## STATED EXERCISE
Can you write out all the lines word for word, with no pictures?
>> BEGIN
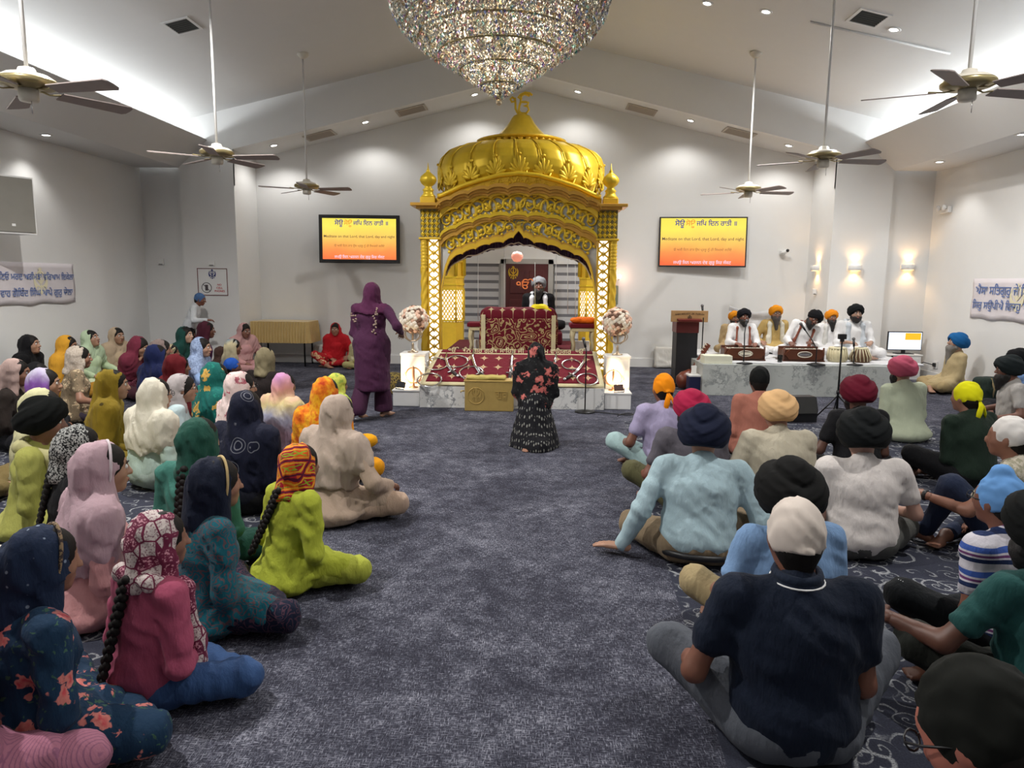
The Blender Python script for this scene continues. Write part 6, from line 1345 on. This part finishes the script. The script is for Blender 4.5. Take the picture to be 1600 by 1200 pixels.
        if tails is True:
            for i_, (dx, dl) in enumerate(((-.012, .16), (.03, .13))):
                tm = MB(); tm.tube([HT(0, -.118, -.01), HT(dx*.7, -.138, -.05), HT(dx*1.5, -.135, -.10), HT(dx*2.2, -.125, -.02-dl)], [.012, .022, .024, .012], 8, flat=.35); tm.build('tail', patka, root)
    if beard is not None:
        bm_, BL = beard; t = SDF(.0095); t.ell(HT(0, .026, -.062), (.074, .078, .066), R=Rh, k=.02).ell(HT(0, .062, -.092), (.045, .045, .04), R=Rh, k=.03)
        a = HT(0, .062, -.095); t.cone(a, a+A([0, .02, 0])+Rh @ A([0, .0, 0])-A([0, -.0, BL]), .056, .026, .04)
        for sx in (-1, 1): t.cone(HT(sx*.006, .110, -.041), HT(sx*.036, .095, -.054), .008, .008, .006).cone(HT(sx*.072, .01, .0), HT(sx*.07, .02, -.06), .012, .02, .02)
        t.fn(wrinkle(seed+8, .003, 110., (1., .8, .25))); t.ell(HT(0, .110, .018), (.068, .072, .066), R=Rh, k=.006, sub=True); cloth_obj('beard', t, bm_, root)
        MB().ball((0, 0, 0), (.020, .010, .008), 8, 5, R=Matrix(Rh.tolist())).build('lips', M_lip, root, loc=tuple(HT(0, .110, -.058)))
    if watch is not None:
        sx = watch; d = wr_[sx]-el[sx]; d /= np.linalg.norm(d); q_ = Vector(tuple(d)).to_track_quat('Z', 'Y'); p = wr_[sx]-d*.01
        w_ = MB(); w_.lathe([(.031, -.011), (.034, 0), (.031, .011)], 16, M=Matrix.Translation(Vector(tuple(p))) @ q_.to_matrix().to_4x4()); w_.build('wristwatch', M_black, root)
    if pose == 'kneel':
        t = SDF(h); t.cone((0, -.02, .5), (0, -.05, .0), .18*wd, .30*wd, .06).cone((.05, -.1, .1), (.05, -.28, .02), .2, .16, .08); t.fn(ridge(seed+20, .014, 55., (1., .5, .0))); t.plane((0, 0, 1), .003); cloth_obj('skirt', t, hem, root)
    if extra: extra(root, dict(T=T, HT=HT, kn=kn, an=an, el=el, wr=wr_, h=h, P0=P0))
    return root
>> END
## TASK RESULT
The Blender Python script for this scene continues. Write part 6, from line 1345 on. This part finishes the script. The script is for Blender 4.5. Take the picture to be 1600 by 1200 pixels.
        if tails is True:
            for i_, (dx, dl) in enumerate(((-.012, .16), (.03, .13))):
                tm = MB(); tm.tube([HT(0, -.118, -.01), HT(dx*.7, -.138, -.05), HT(dx*1.5, -.135, -.10), HT(dx*2.2, -.125, -.02-dl)], [.012, .022, .024, .012], 8, flat=.35); tm.build('tail', patka, root)
    if beard is not None:
        bm_, BL = beard; t = SDF(.0095); t.ell(HT(0, .026, -.062), (.074, .078, .066), R=Rh, k=.02).ell(HT(0, .062, -.092), (.045, .045, .04), R=Rh, k=.03)
        a = HT(0, .062, -.095); t.cone(a, a+A([0, .02, 0])+Rh @ A([0, .0, 0])-A([0, -.0, BL]), .056, .026, .04)
        for sx in (-1, 1): t.cone(HT(sx*.006, .110, -.041), HT(sx*.036, .095, -.054), .008, .008, .006).cone(HT(sx*.072, .01, .0), HT(sx*.07, .02, -.06), .012, .02, .02)
        t.fn(wrinkle(seed+8, .003, 110., (1., .8, .25))); t.ell(HT(0, .110, .018), (.068, .072, .066), R=Rh, k=.006, sub=True); cloth_obj('beard', t, bm_, root)
        MB().ball((0, 0, 0), (.020, .010, .008), 8, 5, R=Matrix(Rh.tolist())).build('lips', M_lip, root, loc=tuple(HT(0, .110, -.058)))
    if watch is not None:
        sx = watch; d = wr_[sx]-el[sx]; d /= np.linalg.norm(d); q_ = Vector(tuple(d)).to_track_quat('Z', 'Y'); p = wr_[sx]-d*.01
        w_ = MB(); w_.lathe([(.031, -.011), (.034, 0), (.031, .011)], 16, M=Matrix.Translation(Vector(tuple(p))) @ q_.to_matrix().to_4x4()); w_.build('wristwatch', M_black, root)
    if pose == 'kneel':
        t = SDF(h); t.cone((0, -.02, .5), (0, -.05, .0), .18*wd, .30*wd, .06).cone((.05, -.1, .1), (.05, -.28, .02), .2, .16, .08); t.fn(ridge(seed+20, .014, 55., (1., .5, .0))); t.plane((0, 0, 1), .003); cloth_obj('skirt', t, hem, root)
    if extra: extra(root, dict(T=T, HT=HT, kn=kn, an=an, el=el, wr=wr_, h=h, P0=P0))
    return root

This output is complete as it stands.